GreenEr Mobile Systems by Cross LAyer Integrated energy Management

Personal computing currently faces a rapid trend from desktop machines towards mobile services, accessed via tablets, smart phones, and similar terminal devices. With respect to compute power, today`s handheld devices are similar to Cray-2 supercomputers from the 1980s. Due to higher computational load (e.g. via multimedia apps) and the variety of radio interfaces (such as WiFi, 3G, and LTE), modern terminals are getting more and more energy hungry. For instance, a single UMTS upload or a video recording process on today`s smart phones may consume as much as 1.5 Watts, i.e. roughly 50% of the maximal device power. In the near future, higher data rates and traffic, advanced media codecs, and graphics applications will ask for more energy than the battery can deliver. At the same time, the power density limit might lead to a significant share of "Dark Silicon" at 22nm CMOS and below. Obviously, disruptive energy optimizations are required that go well beyond traditional technologies like DVFS (dynamic voltage and frequency scaling) and power-down of temporarily unused components. The GEMSCLAIM project aims at novel approaches for reducing the "greed for energy", thereby improving the user experience and enabling new opportunities for mobile computing. The focus is on three novel approaches: (1) cross layer energy optimization, ranging from the compiler over the operating system down to the target HW platform, (2) efficient programming support for energy-optimized heterogeneous Multicore platforms based on energy-aware service level agreements (SLAs) and energy-sensitive tunable parameters, and (3) introducing energy awareness into Virtual Platforms for the purpose of dynamically customizing the HW architecture for energy optimization and online energy monitoring and accounting. GEMSCLAIM will provide new methodologies and tools in these domains and will quantify the potential energy savings via benchmarks and a HW platform prototype.

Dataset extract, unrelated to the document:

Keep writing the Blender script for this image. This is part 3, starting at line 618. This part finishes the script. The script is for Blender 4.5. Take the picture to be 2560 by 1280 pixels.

Mobile computing devices such as laptops, tablets and smartphones are becoming more widespread. The performance that these devices offer is increasing at a steady pace, with increasing number of processors powering contemporary smartphones. However, mobility comes at a price: energy is a scarce resource on these devices, especially with power-hungry media consumption constituting a major use case. Furthermore, mobile computing is not the sole field where energy is increasingly relevant - the tremendous increase in power consumption by performance-oriented servers has made power budgeting unavoidable in HPC as well. Several solutions have been proposed to address the energy problem on different levels. While system-level approaches have been explored to a certain extent, we believe there still exists a lot of room for improvement on the application level since no power management interface that can be considered complete, generic and easy to use has been proposed so far. GEMSCLAIM explored application-level energy saving opportunities through the specification, implementation and evaluation of OpenMPE an OpenMP extension for Energy. OpenMPE adds new directives and clauses to enable per-region customization of multiple optimization objectives and tunable parameters. GEMSCLAIM resulted in three major contributions: A novel API for application-level energy-aware programming, allowing programmers to expose energy saving opportunities through i) characterizing application behavior by providing a semantic program region structure, ii) setting per-code region multi-objective goals, and iii) exposing application-level tunable parameters. A compilation and runtime system supporting OpenMPE. The runtime system exploits opportunities exposed by programmers through several techniques such as dynamic voltage and frequency scaling, dynamic concurrency throttling (DCT), and application-level content adaptation. An empirical evaluation of the effectiveness of OpenMPE. A video codec reference implementation has been enriched with OpenMPE and benchmarked on a desktop and mobile platform. GEMSCLAIM thus contributed important research results that can lead to substantial improvement in saving energy for mobile systems.